> Scripts that build scenes:
** begin **

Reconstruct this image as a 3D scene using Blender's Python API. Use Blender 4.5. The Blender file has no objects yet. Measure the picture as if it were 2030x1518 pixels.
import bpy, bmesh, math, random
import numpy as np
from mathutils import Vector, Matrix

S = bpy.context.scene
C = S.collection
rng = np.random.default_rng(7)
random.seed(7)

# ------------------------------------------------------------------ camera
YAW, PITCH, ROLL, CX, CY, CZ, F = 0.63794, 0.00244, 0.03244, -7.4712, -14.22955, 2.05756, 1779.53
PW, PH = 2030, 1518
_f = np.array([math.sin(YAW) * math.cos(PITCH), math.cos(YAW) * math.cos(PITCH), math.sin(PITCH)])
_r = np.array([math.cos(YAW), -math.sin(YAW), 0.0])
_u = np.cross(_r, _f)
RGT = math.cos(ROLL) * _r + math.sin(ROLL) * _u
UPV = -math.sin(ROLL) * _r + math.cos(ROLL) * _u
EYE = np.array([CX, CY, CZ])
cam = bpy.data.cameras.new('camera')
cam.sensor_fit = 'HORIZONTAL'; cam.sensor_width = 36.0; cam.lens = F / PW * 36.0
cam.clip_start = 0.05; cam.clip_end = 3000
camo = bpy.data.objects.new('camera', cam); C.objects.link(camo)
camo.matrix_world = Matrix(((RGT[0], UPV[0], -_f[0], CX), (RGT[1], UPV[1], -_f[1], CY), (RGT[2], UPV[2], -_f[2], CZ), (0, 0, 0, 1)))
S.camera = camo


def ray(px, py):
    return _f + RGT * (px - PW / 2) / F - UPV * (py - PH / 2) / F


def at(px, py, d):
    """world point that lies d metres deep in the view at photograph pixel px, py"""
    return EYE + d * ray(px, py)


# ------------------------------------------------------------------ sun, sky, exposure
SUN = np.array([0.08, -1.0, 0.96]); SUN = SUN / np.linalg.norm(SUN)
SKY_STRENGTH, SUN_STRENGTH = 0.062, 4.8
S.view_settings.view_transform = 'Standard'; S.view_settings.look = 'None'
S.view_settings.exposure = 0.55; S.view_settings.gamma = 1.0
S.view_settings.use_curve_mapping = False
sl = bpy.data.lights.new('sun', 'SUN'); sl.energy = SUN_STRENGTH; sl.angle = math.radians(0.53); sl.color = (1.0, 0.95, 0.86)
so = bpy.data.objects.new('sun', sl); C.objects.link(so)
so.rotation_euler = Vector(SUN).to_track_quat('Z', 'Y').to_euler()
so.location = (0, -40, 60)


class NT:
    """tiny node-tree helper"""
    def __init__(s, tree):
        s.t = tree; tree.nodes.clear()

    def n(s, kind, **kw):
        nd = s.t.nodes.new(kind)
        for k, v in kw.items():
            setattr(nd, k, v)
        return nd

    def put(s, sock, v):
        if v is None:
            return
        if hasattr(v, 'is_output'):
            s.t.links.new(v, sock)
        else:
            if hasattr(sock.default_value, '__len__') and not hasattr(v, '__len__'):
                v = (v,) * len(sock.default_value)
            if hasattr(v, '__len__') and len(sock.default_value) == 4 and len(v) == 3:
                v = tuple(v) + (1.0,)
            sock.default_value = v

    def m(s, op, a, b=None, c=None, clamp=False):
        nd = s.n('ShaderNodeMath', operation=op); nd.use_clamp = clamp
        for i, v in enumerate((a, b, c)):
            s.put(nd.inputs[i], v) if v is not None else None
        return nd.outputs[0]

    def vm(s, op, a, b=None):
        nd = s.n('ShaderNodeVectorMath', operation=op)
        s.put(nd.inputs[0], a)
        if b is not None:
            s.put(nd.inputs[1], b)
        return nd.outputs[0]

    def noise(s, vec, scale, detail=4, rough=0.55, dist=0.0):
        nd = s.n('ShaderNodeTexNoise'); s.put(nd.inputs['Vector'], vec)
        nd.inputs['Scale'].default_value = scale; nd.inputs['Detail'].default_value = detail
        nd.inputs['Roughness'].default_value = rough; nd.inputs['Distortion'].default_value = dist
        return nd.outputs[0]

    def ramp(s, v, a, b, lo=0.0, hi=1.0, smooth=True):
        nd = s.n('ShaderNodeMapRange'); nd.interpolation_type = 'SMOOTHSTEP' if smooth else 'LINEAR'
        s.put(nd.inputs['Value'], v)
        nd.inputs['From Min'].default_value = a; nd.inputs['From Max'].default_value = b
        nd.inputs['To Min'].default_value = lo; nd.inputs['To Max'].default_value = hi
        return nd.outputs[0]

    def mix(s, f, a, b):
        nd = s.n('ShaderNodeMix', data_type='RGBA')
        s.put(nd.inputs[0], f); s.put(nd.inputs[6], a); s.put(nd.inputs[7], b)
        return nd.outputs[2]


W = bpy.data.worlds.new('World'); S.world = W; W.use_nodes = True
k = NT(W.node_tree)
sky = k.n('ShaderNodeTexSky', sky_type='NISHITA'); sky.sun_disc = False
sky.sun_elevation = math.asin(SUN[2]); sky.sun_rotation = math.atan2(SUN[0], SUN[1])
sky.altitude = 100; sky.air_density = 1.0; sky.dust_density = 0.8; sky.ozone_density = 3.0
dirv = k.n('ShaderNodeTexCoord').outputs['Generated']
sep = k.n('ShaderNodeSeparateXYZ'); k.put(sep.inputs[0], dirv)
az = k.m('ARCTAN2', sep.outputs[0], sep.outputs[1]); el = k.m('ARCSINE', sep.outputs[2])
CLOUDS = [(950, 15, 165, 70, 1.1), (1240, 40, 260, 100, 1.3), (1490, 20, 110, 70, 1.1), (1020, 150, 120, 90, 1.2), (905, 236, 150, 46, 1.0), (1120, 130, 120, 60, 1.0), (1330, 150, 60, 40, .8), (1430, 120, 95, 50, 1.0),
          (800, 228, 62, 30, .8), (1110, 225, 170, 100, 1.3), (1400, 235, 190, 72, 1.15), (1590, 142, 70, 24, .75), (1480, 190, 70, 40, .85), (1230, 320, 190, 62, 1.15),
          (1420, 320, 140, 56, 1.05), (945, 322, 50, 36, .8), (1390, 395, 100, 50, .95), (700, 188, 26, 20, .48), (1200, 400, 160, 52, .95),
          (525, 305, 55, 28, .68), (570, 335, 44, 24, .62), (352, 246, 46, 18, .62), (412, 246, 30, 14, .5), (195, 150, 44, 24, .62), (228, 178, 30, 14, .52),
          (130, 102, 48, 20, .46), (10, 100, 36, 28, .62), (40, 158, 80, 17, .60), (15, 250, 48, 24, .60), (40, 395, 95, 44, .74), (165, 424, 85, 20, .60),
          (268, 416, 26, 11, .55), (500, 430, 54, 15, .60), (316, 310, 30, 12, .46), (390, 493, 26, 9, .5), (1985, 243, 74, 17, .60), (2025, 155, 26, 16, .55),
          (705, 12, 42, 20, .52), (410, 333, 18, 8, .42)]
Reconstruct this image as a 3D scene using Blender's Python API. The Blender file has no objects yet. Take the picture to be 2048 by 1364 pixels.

** end **

> WRITTEN TASK:
Write out the records above again, keeping each one identical to the original.

> SOLVED PROBLEM:
Reconstruct this image as a 3D scene using Blender's Python API. Use Blender 4.5. The Blender file has no objects yet. Measure the picture as if it were 2030x1518 pixels.
import bpy, bmesh, math, random
import numpy as np
from mathutils import Vector, Matrix

S = bpy.context.scene
C = S.collection
rng = np.random.default_rng(7)
random.seed(7)

# ------------------------------------------------------------------ camera
YAW, PITCH, ROLL, CX, CY, CZ, F = 0.63794, 0.00244, 0.03244, -7.4712, -14.22955, 2.05756, 1779.53
PW, PH = 2030, 1518
_f = np.array([math.sin(YAW) * math.cos(PITCH), math.cos(YAW) * math.cos(PITCH), math.sin(PITCH)])
_r = np.array([math.cos(YAW), -math.sin(YAW), 0.0])
_u = np.cross(_r, _f)
RGT = math.cos(ROLL) * _r + math.sin(ROLL) * _u
UPV = -math.sin(ROLL) * _r + math.cos(ROLL) * _u
EYE = np.array([CX, CY, CZ])
cam = bpy.data.cameras.new('camera')
cam.sensor_fit = 'HORIZONTAL'; cam.sensor_width = 36.0; cam.lens = F / PW * 36.0
cam.clip_start = 0.05; cam.clip_end = 3000
camo = bpy.data.objects.new('camera', cam); C.objects.link(camo)
camo.matrix_world = Matrix(((RGT[0], UPV[0], -_f[0], CX), (RGT[1], UPV[1], -_f[1], CY), (RGT[2], UPV[2], -_f[2], CZ), (0, 0, 0, 1)))
S.camera = camo


def ray(px, py):
    return _f + RGT * (px - PW / 2) / F - UPV * (py - PH / 2) / F


def at(px, py, d):
    """world point that lies d metres deep in the view at photograph pixel px, py"""
    return EYE + d * ray(px, py)


# ------------------------------------------------------------------ sun, sky, exposure
SUN = np.array([0.08, -1.0, 0.96]); SUN = SUN / np.linalg.norm(SUN)
SKY_STRENGTH, SUN_STRENGTH = 0.062, 4.8
S.view_settings.view_transform = 'Standard'; S.view_settings.look = 'None'
S.view_settings.exposure = 0.55; S.view_settings.gamma = 1.0
S.view_settings.use_curve_mapping = False
sl = bpy.data.lights.new('sun', 'SUN'); sl.energy = SUN_STRENGTH; sl.angle = math.radians(0.53); sl.color = (1.0, 0.95, 0.86)
so = bpy.data.objects.new('sun', sl); C.objects.link(so)
so.rotation_euler = Vector(SUN).to_track_quat('Z', 'Y').to_euler()
so.location = (0, -40, 60)


class NT:
    """tiny node-tree helper"""
    def __init__(s, tree):
        s.t = tree; tree.nodes.clear()

    def n(s, kind, **kw):
        nd = s.t.nodes.new(kind)
        for k, v in kw.items():
            setattr(nd, k, v)
        return nd

    def put(s, sock, v):
        if v is None:
            return
        if hasattr(v, 'is_output'):
            s.t.links.new(v, sock)
        else:
            if hasattr(sock.default_value, '__len__') and not hasattr(v, '__len__'):
                v = (v,) * len(sock.default_value)
            if hasattr(v, '__len__') and len(sock.default_value) == 4 and len(v) == 3:
                v = tuple(v) + (1.0,)
            sock.default_value = v

    def m(s, op, a, b=None, c=None, clamp=False):
        nd = s.n('ShaderNodeMath', operation=op); nd.use_clamp = clamp
        for i, v in enumerate((a, b, c)):
            s.put(nd.inputs[i], v) if v is not None else None
        return nd.outputs[0]

    def vm(s, op, a, b=None):
        nd = s.n('ShaderNodeVectorMath', operation=op)
        s.put(nd.inputs[0], a)
        if b is not None:
            s.put(nd.inputs[1], b)
        return nd.outputs[0]

    def noise(s, vec, scale, detail=4, rough=0.55, dist=0.0):
        nd = s.n('ShaderNodeTexNoise'); s.put(nd.inputs['Vector'], vec)
        nd.inputs['Scale'].default_value = scale; nd.inputs['Detail'].default_value = detail
        nd.inputs['Roughness'].default_value = rough; nd.inputs['Distortion'].default_value = dist
        return nd.outputs[0]

    def ramp(s, v, a, b, lo=0.0, hi=1.0, smooth=True):
        nd = s.n('ShaderNodeMapRange'); nd.interpolation_type = 'SMOOTHSTEP' if smooth else 'LINEAR'
        s.put(nd.inputs['Value'], v)
        nd.inputs['From Min'].default_value = a; nd.inputs['From Max'].default_value = b
        nd.inputs['To Min'].default_value = lo; nd.inputs['To Max'].default_value = hi
        return nd.outputs[0]

    def mix(s, f, a, b):
        nd = s.n('ShaderNodeMix', data_type='RGBA')
        s.put(nd.inputs[0], f); s.put(nd.inputs[6], a); s.put(nd.inputs[7], b)
        return nd.outputs[2]


W = bpy.data.worlds.new('World'); S.world = W; W.use_nodes = True
k = NT(W.node_tree)
sky = k.n('ShaderNodeTexSky', sky_type='NISHITA'); sky.sun_disc = False
sky.sun_elevation = math.asin(SUN[2]); sky.sun_rotation = math.atan2(SUN[0], SUN[1])
sky.altitude = 100; sky.air_density = 1.0; sky.dust_density = 0.8; sky.ozone_density = 3.0
dirv = k.n('ShaderNodeTexCoord').outputs['Generated']
sep = k.n('ShaderNodeSeparateXYZ'); k.put(sep.inputs[0], dirv)
az = k.m('ARCTAN2', sep.outputs[0], sep.outputs[1]); el = k.m('ARCSINE', sep.outputs[2])
CLOUDS = [(950, 15, 165, 70, 1.1), (1240, 40, 260, 100, 1.3), (1490, 20, 110, 70, 1.1), (1020, 150, 120, 90, 1.2), (905, 236, 150, 46, 1.0), (1120, 130, 120, 60, 1.0), (1330, 150, 60, 40, .8), (1430, 120, 95, 50, 1.0),
          (800, 228, 62, 30, .8), (1110, 225, 170, 100, 1.3), (1400, 235, 190, 72, 1.15), (1590, 142, 70, 24, .75), (1480, 190, 70, 40, .85), (1230, 320, 190, 62, 1.15),
          (1420, 320, 140, 56, 1.05), (945, 322, 50, 36, .8), (1390, 395, 100, 50, .95), (700, 188, 26, 20, .48), (1200, 400, 160, 52, .95),
          (525, 305, 55, 28, .68), (570, 335, 44, 24, .62), (352, 246, 46, 18, .62), (412, 246, 30, 14, .5), (195, 150, 44, 24, .62), (228, 178, 30, 14, .52),
          (130, 102, 48, 20, .46), (10, 100, 36, 28, .62), (40, 158, 80, 17, .60), (15, 250, 48, 24, .60), (40, 395, 95, 44, .74), (165, 424, 85, 20, .60),
          (268, 416, 26, 11, .55), (500, 430, 54, 15, .60), (316, 310, 30, 12, .46), (390, 493, 26, 9, .5), (1985, 243, 74, 17, .60), (2025, 155, 26, 16, .55),
          (705, 12, 42, 20, .52), (410, 333, 18, 8, .42)]
Reconstruct this image as a 3D scene using Blender's Python API. The Blender file has no objects yet. Take the picture to be 2048 by 1364 pixels.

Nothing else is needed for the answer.